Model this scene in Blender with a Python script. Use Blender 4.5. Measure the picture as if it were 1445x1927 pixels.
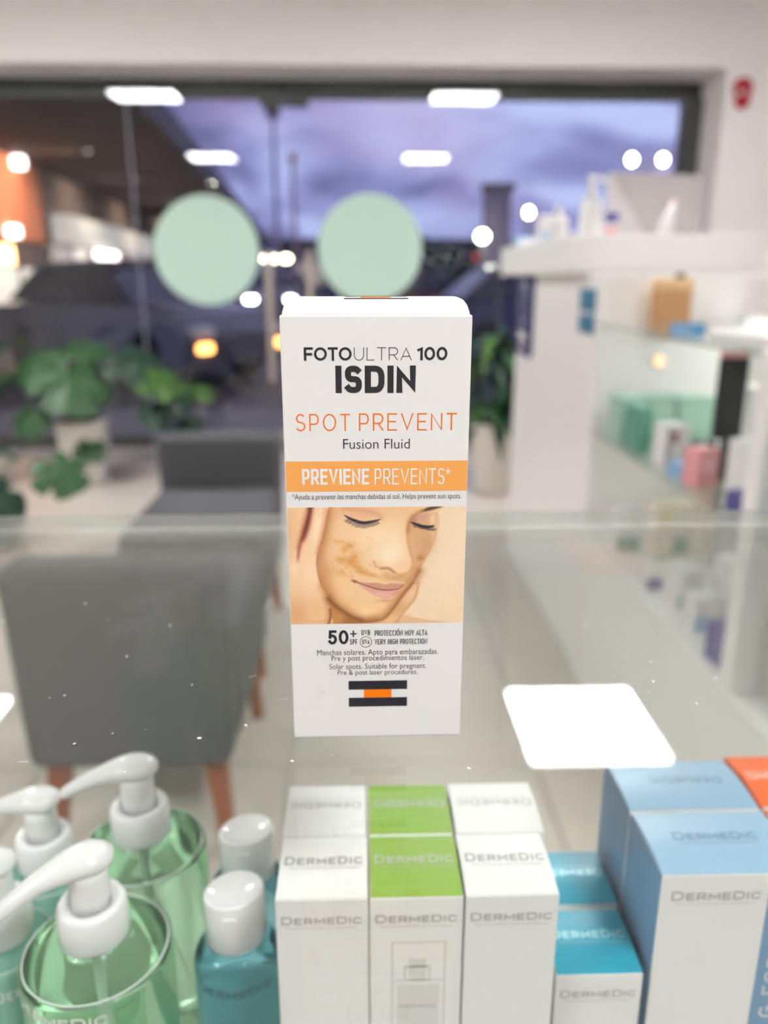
import bpy, bmesh, math, random
import numpy as np
from mathutils import Vector, Matrix
random.seed(7)
SC = bpy.context.scene
for o in list(bpy.data.objects): bpy.data.objects.remove(o)
COL = SC.collection
R = math.radians

# ------------------------------------------------------------------ camera
cd = bpy.data.cameras.new('camera'); cam = bpy.data.objects.new('camera', cd); COL.objects.link(cam)
cam.location = (0, 0, 1.141); cam.rotation_euler = (R(90 - 16.38), 0, R(-1.7))
cd.sensor_fit = 'VERTICAL'; cd.sensor_height = 36.0; cd.lens = 1490 / 1927 * 36.0
cd.clip_start = 0.01; cd.clip_end = 600
cd.dof.use_dof = True; cd.dof.focus_distance = 0.226; cd.dof.aperture_fstop = cd.lens / 3.7; cd.dof.aperture_blades = 0
SC.camera = cam
# ------------------------------------------------------------------ world: overcast dusk sky
W = bpy.data.worlds.new('dusk_sky'); SC.world = W; W.use_nodes = True
nt = W.node_tree; nt.nodes.clear()
tc = nt.nodes.new('ShaderNodeTexCoord'); mp = nt.nodes.new('ShaderNodeMapping'); mp.inputs['Scale'].default_value = (1, 1, 2.6)
n1 = nt.nodes.new('ShaderNodeTexNoise'); n1.inputs['Scale'].default_value = 4.6; n1.inputs['Detail'].default_value = 6; n1.inputs['Distortion'].default_value = .5
n2 = nt.nodes.new('ShaderNodeTexNoise'); n2.inputs['Scale'].default_value = 3.0; n2.inputs['Detail'].default_value = 3
r1 = nt.nodes.new('ShaderNodeValToRGB'); r1.color_ramp.elements[0].position = .40; r1.color_ramp.elements[1].position = .62
r1.color_ramp.elements[0].color = (.13, .13, .31, 1); r1.color_ramp.elements[1].color = (.48, .53, .88, 1)
e = r1.color_ramp.elements.new(.5); e.color = (.26, .265, .56, 1)
r2 = nt.nodes.new('ShaderNodeValToRGB'); r2.color_ramp.elements[0].position = .48; r2.color_ramp.elements[1].position = .68
r2.color_ramp.elements[0].color = (0, 0, 0, 1); r2.color_ramp.elements[1].color = (1, 1, 1, 1)
mx = nt.nodes.new('ShaderNodeMixRGB'); mx.inputs['Color2'].default_value = (.44, .33, .58, 1)
mu = nt.nodes.new('ShaderNodeMath'); mu.operation = 'MULTIPLY'; mu.inputs[1].default_value = .75
bg = nt.nodes.new('ShaderNodeBackground'); bg.inputs['Strength'].default_value = .44
wo = nt.nodes.new('ShaderNodeOutputWorld'); L = nt.links.new
L(tc.outputs['Generated'], mp.inputs['Vector']); L(mp.outputs[0], n1.inputs['Vector']); L(mp.outputs[0], n2.inputs['Vector'])
L(n1.outputs['Fac'], r1.inputs[0]); L(n2.outputs['Fac'], r2.inputs[0]); L(r2.outputs[0], mu.inputs[0]); L(mu.outputs[0], mx.inputs['Fac'])
L(r1.outputs[0], mx.inputs['Color1']); L(mx.outputs[0], bg.inputs['Color']); L(bg.outputs[0], wo.inputs['Surface'])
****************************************
* The problem
Write out each line of the listing above, exactly, from its first line to the line holding "R = math.radians", inclusive. Skip the pictures.

* Solution to the problem
Model this scene in Blender with a Python script. Use Blender 4.5. Measure the picture as if it were 1445x1927 pixels.
import bpy, bmesh, math, random
import numpy as np
from mathutils import Vector, Matrix
random.seed(7)
SC = bpy.context.scene
for o in list(bpy.data.objects): bpy.data.objects.remove(o)
COL = SC.collection
R = math.radians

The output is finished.